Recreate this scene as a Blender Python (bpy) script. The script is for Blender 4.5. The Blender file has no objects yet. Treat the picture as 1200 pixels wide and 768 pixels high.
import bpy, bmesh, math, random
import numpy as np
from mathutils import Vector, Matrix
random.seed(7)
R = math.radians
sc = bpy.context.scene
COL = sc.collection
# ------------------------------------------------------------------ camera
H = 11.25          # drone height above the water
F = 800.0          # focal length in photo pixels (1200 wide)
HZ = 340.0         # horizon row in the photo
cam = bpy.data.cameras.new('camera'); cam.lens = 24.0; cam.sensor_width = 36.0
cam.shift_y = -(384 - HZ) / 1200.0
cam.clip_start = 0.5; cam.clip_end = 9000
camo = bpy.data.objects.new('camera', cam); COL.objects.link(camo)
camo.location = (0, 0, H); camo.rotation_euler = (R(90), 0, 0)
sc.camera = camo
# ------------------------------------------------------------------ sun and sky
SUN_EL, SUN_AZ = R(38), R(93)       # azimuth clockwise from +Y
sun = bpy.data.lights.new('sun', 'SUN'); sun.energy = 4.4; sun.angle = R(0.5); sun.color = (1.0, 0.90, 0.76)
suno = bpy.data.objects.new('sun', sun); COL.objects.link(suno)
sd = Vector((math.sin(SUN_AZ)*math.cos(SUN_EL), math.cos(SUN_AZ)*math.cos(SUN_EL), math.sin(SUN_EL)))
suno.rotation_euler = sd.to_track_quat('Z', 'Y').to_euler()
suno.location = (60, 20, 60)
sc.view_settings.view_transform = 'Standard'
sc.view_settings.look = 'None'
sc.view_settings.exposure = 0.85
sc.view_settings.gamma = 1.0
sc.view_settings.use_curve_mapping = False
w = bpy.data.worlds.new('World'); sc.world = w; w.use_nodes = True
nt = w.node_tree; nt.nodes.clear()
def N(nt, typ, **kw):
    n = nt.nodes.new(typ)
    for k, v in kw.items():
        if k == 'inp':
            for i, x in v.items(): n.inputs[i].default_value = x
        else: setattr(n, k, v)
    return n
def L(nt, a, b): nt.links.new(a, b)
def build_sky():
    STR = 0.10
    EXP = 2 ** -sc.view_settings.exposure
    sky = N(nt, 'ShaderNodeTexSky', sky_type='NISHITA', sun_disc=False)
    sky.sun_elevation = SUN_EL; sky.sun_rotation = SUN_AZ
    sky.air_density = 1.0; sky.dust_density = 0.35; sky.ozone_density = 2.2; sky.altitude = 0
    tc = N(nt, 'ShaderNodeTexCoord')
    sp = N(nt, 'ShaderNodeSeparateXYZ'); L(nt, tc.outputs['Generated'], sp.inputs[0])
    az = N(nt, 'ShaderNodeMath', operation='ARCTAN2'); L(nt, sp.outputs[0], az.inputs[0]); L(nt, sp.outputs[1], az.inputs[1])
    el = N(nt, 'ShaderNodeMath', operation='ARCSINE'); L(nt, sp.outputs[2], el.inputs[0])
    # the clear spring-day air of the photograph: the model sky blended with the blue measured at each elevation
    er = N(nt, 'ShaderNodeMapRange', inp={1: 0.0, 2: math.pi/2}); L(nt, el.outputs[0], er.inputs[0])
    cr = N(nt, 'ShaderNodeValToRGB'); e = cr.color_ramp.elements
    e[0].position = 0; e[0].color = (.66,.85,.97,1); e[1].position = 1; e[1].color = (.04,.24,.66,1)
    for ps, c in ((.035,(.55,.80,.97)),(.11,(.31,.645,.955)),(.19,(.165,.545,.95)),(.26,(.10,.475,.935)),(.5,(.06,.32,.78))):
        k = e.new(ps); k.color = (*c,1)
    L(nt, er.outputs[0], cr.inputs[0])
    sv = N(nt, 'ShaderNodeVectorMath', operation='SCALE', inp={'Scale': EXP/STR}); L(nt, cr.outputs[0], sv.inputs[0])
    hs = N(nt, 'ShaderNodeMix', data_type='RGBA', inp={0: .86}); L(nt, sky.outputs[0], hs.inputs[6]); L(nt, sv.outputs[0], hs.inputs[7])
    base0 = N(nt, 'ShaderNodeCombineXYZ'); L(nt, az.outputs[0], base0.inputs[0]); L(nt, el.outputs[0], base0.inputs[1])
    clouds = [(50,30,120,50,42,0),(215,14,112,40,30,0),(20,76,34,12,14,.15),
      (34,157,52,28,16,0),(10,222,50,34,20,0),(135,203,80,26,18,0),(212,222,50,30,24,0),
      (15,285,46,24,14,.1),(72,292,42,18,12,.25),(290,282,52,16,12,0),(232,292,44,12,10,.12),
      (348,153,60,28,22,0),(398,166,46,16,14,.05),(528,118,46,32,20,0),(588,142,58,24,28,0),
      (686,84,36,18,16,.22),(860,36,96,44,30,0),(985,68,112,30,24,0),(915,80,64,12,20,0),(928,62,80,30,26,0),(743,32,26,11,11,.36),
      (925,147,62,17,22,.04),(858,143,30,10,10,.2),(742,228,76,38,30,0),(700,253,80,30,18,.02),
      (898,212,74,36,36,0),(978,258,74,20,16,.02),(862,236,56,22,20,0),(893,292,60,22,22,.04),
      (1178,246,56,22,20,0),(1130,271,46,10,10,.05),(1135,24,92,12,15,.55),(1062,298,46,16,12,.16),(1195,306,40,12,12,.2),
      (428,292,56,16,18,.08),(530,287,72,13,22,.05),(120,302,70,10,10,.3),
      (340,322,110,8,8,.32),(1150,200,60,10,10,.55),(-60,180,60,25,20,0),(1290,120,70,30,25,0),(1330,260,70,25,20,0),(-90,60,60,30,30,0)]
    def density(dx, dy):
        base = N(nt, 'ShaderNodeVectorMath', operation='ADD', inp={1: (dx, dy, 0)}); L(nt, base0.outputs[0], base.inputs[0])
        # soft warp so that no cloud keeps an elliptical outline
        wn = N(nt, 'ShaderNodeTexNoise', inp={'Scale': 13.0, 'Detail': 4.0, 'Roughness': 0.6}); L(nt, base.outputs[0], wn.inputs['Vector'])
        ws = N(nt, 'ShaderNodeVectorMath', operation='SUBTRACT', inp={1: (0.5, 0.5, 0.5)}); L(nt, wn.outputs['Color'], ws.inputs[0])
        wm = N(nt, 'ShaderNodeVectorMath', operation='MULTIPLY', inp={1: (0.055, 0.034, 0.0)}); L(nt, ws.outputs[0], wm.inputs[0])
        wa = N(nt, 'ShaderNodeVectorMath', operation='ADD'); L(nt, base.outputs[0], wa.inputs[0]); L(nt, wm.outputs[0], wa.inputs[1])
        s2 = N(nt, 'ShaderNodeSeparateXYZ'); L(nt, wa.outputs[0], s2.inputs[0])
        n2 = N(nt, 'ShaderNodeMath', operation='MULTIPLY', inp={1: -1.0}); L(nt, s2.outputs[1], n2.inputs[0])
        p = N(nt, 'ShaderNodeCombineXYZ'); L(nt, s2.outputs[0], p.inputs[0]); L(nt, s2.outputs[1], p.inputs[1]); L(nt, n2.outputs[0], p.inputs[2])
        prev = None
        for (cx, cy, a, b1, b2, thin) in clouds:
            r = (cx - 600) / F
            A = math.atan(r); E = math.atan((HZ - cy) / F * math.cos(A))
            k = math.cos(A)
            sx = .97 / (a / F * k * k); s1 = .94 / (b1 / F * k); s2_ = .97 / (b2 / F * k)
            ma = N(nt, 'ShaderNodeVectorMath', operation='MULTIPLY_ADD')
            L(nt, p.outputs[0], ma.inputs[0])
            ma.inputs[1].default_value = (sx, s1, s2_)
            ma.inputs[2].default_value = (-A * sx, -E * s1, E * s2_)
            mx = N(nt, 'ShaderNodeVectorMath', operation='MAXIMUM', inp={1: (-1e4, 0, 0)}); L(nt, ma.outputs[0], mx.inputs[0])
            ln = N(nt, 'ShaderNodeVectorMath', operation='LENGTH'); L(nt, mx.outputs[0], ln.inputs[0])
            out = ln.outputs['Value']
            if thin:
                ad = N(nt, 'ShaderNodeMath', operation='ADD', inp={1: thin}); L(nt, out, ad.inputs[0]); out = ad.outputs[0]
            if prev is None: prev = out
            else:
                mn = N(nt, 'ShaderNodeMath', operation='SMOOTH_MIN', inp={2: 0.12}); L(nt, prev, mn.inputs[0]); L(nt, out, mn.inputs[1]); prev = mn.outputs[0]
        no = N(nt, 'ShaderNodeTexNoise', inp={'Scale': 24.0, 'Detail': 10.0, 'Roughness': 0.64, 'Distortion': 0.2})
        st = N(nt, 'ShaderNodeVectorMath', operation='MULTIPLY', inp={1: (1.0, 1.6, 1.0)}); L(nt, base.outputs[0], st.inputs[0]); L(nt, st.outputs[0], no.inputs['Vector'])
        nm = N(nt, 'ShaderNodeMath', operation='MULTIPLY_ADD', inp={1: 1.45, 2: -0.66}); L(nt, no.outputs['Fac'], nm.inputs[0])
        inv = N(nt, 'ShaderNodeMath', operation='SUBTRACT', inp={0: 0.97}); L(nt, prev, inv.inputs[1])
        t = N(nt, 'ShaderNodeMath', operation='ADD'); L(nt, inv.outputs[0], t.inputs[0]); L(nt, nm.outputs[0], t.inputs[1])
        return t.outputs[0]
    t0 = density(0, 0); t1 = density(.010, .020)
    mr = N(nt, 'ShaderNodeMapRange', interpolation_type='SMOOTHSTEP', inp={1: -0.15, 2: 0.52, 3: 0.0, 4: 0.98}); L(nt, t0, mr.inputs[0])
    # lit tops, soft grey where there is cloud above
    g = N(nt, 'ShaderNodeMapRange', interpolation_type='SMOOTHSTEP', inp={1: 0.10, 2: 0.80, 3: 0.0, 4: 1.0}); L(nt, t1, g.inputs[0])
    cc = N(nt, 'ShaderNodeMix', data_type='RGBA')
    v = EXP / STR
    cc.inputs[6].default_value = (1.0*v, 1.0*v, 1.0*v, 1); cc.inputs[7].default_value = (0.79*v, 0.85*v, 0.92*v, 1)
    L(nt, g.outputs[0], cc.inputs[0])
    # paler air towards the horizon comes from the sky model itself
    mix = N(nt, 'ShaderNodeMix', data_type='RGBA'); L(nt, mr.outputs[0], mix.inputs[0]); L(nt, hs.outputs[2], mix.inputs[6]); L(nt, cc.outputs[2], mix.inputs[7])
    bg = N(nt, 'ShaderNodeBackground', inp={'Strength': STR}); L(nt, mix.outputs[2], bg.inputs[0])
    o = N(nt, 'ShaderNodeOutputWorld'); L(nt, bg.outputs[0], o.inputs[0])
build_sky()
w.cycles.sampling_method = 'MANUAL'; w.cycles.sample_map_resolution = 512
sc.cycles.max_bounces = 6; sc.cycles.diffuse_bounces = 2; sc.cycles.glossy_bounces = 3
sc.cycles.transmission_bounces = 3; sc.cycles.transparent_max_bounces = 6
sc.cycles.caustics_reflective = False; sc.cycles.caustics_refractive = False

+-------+

YOUR INSTRUCTIONS:
Which lines of the material contain the string "objects"? List each of them.

RESPONSE TO THE EXERCISE:
Recreate this scene as a Blender Python (bpy) script. The script is for Blender 4.5. The Blender file has no objects yet. Treat the picture as 1200 pixels wide and 768 pixels high.
camo = bpy.data.objects.new('camera', cam); COL.objects.link(camo)
suno = bpy.data.objects.new('sun', sun); COL.objects.link(suno)